Sie kennt den Einfluss der Wirtschaft

Türkische Lira-Scheine; Foto: Getty Images/AFP
Türkische Lira im freien Fall: "Die Regierung kennt den Einfluss der Wirtschaft auf das Wählerverhalten genau. Die Preise konnte sie nicht ändern, also bemüht sie sich nun, die Wahrnehmung zu ändern. Ihre Waffe, pardon, ihre Munition ist einmal mehr der Nationalismus", kritisiert Bülent Mumay..

Nicht allein Presseeinrichtungen leiden unter juristischer Repression. Auch bei gewöhnlichen Bürgern steht die Polizei vor der Tür, wenn sie auch nur die geringste Kritik am Palast geübt haben. Jüngst wurde der pensionierte Lehrer Abdurrahman Gezen, 96 Jahre alt, Opfer dieses Exzesses. Er wurde auf das Polizeipräsidium vorgeladen, weil er in den sozialen Medien eine AKP-kritische Karikatur geteilt hatte.

Mit Verboten und Ermittlungen soll verhindert werden, dass bestimmte Tatsachen an die Öffentlichkeit gelangen. Es gibt allerdings auch Tatsachen, die sich selbst per Gerichtsurteil nicht aus der Welt schaffen lassen. Wie die Teuerung der Lebenshaltungskosten, die sich in letzter Zeit überall in der Türkei zeigt. Insbesondere die Preise für Grundnahrungsmittel, Obst und Gemüse stiegen um ein Vielfaches der offiziellen Inflationsrate.
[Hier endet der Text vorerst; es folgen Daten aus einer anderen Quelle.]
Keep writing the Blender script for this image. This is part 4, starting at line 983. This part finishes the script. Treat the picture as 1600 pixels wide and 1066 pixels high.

Die Regierung kennt den Einfluss der Wirtschaft auf das Wählerverhalten genau. Die Preise konnte sie nicht ändern, also bemüht sie sich nun, die Wahrnehmung zu ändern. Ihre Waffe, pardon, ihre Munition ist einmal mehr der Nationalismus.

Auch Propaganda ist nur in Grenzen wirksam

"Jetzt klammern sie sich an Tomaten und Paprika. Sie reden darüber, weil sie hoffen, damit Stimmen sammeln zu können. Haben unsere Soldaten in Idlib und Dscharabulus mit Panzern und Kanonen die Terroristen geschlagen? Ich frage die Kartoffel- und Tomatenhändler: Kennt ihr den Preis für diese Munition?"

Damit wollte Erdoğan sagen, mit unserer Wirtschaft ist es so weit gekommen, weil wir gezwungen sind, Geld für Munition abzuzweigen. Obwohl vor der Wirtschaftskrise kein neuer Krieg, kein neues Gefecht ausgebrochen war, behauptet er, alles sei teurer geworden, weil wir Ausgaben machen mussten, um unsere Ressourcen zu verteidigen.

Erdoğan hat begriffen, dass auch Propaganda nur bis zu einem gewissen Punkt wirksam ist. Nach dem nationalistischen Diskurs war er zum Handeln gezwungen. Unser Präsident hatte die Preise in den Geschäften nicht drücken können, da begann er, Obst und Gemüse günstig von staatlicher Hand verkaufen zu lassen.

Kilometerlange Schlangen bilden sich vor den Fahrzeugen, die auf den städtischen Plätzen vorfuhren. Nachdem dieselben, die sagen, alles sei teuer, weil wir Geld für Munition ausgeben müssen, die einzige Panzerfabrik der Türkei an die Qatarer verscherbelt hatten, bauten sie eine ambulante Gemüsehändlerkette auf. Brücken und Autobahnen werden von dem Palast nahestehenden Unternehmen verwaltet, unser Staat aber verkauft jetzt Gurken und Tomaten.